§ WORK TO COMPLETE
Gather up the lines that contain "scene".

§ STORED DATA
● ● ●
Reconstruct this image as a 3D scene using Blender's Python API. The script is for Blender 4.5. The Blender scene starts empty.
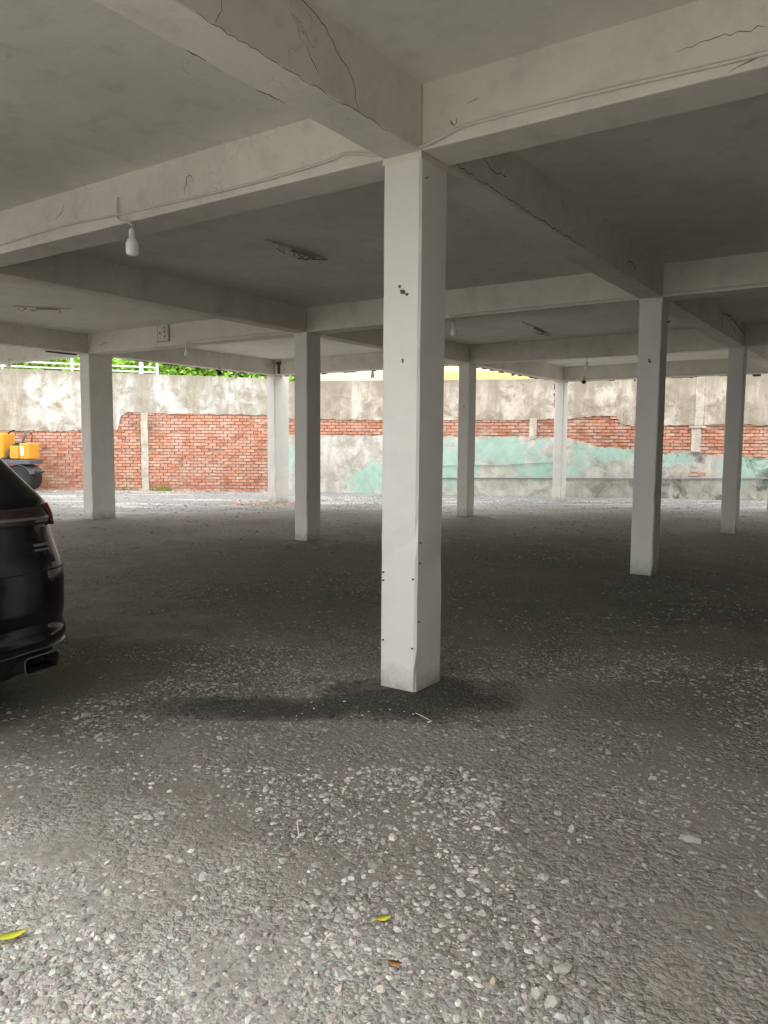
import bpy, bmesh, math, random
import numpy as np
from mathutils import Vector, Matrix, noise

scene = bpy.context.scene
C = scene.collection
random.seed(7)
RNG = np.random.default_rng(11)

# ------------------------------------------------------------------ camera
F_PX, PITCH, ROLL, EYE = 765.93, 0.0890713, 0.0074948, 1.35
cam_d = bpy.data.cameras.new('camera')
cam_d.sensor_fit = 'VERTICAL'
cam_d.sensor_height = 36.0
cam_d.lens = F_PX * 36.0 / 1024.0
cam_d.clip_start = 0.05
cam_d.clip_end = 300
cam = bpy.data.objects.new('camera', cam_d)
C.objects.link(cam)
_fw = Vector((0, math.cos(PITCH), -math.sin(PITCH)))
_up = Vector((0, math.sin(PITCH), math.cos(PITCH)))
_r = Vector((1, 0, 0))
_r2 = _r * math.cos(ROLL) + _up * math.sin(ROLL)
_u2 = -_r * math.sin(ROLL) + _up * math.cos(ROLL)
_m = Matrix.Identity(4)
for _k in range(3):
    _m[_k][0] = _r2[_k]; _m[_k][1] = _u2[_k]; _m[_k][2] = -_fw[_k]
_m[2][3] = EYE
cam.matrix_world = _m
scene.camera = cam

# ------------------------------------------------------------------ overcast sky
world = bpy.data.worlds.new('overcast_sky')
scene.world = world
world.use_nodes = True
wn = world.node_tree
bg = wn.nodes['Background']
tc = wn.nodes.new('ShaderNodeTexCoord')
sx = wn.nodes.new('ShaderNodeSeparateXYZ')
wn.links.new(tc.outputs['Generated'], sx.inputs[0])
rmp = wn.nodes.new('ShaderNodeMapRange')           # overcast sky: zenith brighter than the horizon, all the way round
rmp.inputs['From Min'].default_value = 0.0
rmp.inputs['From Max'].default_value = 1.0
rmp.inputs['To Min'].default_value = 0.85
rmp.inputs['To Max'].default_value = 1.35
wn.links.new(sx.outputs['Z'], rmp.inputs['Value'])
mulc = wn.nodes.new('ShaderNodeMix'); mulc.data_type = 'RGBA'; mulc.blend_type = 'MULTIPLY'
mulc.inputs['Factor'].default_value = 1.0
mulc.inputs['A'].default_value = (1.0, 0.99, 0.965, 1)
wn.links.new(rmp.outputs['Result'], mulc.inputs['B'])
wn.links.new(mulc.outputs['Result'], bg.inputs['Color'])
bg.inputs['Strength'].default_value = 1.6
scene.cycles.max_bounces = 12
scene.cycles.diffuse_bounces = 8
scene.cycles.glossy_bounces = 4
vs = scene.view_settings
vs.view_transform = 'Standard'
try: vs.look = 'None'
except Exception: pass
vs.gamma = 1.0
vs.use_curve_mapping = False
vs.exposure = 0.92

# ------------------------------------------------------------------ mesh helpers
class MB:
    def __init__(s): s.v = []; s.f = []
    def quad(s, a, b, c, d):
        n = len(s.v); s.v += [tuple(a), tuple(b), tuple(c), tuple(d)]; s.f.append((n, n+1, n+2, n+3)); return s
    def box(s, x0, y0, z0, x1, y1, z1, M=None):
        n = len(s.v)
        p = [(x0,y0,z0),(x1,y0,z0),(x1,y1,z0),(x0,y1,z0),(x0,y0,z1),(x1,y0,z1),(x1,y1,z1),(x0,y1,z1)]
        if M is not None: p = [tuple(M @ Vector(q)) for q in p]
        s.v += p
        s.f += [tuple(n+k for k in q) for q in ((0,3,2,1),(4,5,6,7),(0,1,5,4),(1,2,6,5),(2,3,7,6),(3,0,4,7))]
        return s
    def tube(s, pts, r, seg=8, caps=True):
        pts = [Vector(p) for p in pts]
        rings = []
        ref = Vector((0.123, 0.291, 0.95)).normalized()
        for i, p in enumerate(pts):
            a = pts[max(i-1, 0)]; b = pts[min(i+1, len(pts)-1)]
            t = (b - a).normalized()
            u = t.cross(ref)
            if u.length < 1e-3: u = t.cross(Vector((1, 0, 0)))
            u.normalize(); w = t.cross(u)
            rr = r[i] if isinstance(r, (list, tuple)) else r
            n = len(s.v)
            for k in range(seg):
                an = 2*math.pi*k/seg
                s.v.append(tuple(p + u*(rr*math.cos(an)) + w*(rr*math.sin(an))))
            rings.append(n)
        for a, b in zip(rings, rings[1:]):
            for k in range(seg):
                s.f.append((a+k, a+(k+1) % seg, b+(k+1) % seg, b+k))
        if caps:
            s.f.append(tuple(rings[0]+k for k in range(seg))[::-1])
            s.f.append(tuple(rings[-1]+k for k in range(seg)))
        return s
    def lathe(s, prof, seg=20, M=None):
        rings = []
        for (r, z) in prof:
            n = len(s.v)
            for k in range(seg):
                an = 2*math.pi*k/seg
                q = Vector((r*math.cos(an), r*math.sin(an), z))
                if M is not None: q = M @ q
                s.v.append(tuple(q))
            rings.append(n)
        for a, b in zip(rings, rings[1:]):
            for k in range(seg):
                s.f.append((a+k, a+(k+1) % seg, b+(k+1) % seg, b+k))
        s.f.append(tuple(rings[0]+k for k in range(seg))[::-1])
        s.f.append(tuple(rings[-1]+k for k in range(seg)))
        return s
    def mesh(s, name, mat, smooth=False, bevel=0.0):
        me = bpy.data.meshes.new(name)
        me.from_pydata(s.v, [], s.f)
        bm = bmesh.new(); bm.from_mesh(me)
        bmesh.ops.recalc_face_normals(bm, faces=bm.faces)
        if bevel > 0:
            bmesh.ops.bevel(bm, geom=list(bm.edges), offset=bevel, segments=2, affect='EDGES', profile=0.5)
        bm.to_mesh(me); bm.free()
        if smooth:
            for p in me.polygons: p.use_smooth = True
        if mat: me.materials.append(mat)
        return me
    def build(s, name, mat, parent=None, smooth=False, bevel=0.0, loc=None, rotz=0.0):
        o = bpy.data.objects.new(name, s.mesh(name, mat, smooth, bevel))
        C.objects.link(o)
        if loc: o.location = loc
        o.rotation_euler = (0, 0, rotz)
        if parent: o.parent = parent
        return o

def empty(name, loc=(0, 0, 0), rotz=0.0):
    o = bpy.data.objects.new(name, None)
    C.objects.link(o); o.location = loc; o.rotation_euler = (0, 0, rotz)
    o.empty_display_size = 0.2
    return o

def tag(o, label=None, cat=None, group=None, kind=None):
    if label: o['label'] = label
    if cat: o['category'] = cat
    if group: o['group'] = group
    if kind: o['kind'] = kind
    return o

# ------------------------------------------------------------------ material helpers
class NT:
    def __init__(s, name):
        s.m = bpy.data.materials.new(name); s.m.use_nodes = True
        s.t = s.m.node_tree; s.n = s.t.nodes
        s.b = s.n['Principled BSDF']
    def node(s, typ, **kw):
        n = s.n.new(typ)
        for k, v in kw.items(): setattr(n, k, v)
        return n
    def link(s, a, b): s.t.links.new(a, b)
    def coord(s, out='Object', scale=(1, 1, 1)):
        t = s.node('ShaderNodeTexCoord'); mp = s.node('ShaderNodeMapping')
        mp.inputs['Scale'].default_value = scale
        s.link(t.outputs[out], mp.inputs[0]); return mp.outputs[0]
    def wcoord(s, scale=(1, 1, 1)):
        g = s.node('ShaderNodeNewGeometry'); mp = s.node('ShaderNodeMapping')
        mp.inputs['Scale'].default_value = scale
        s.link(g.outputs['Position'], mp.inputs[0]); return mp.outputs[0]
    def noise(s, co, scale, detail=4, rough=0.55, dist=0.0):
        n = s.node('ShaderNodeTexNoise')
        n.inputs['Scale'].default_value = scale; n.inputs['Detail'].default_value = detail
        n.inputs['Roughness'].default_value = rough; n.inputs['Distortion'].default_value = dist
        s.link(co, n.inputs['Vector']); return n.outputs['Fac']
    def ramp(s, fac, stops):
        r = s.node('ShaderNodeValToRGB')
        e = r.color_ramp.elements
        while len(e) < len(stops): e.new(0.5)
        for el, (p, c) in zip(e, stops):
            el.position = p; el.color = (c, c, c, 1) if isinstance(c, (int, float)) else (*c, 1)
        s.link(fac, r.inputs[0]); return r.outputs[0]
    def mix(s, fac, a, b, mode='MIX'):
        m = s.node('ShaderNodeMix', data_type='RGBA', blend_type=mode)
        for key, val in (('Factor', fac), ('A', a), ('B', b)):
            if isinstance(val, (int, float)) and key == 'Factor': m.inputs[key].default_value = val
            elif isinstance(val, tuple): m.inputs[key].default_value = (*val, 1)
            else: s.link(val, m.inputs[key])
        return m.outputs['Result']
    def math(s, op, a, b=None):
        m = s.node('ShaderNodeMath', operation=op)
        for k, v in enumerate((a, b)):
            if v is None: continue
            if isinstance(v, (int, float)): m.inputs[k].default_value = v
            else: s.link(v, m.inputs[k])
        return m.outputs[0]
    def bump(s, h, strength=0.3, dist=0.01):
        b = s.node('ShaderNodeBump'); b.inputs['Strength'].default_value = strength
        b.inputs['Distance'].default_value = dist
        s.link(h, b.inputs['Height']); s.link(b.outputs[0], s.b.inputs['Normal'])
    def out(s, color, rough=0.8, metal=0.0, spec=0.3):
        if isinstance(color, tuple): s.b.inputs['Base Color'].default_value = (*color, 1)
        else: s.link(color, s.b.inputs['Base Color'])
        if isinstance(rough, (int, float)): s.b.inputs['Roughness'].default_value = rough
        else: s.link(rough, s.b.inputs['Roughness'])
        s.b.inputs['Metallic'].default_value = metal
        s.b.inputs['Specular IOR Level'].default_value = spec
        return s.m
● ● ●
§ REPLY TO THE TASK
Reconstruct this image as a 3D scene using Blender's Python API. The script is for Blender 4.5. The Blender scene starts empty.
scene = bpy.context.scene
C = scene.collection
scene.camera = cam
scene.world = world
scene.cycles.max_bounces = 12
scene.cycles.diffuse_bounces = 8
scene.cycles.glossy_bounces = 4
vs = scene.view_settings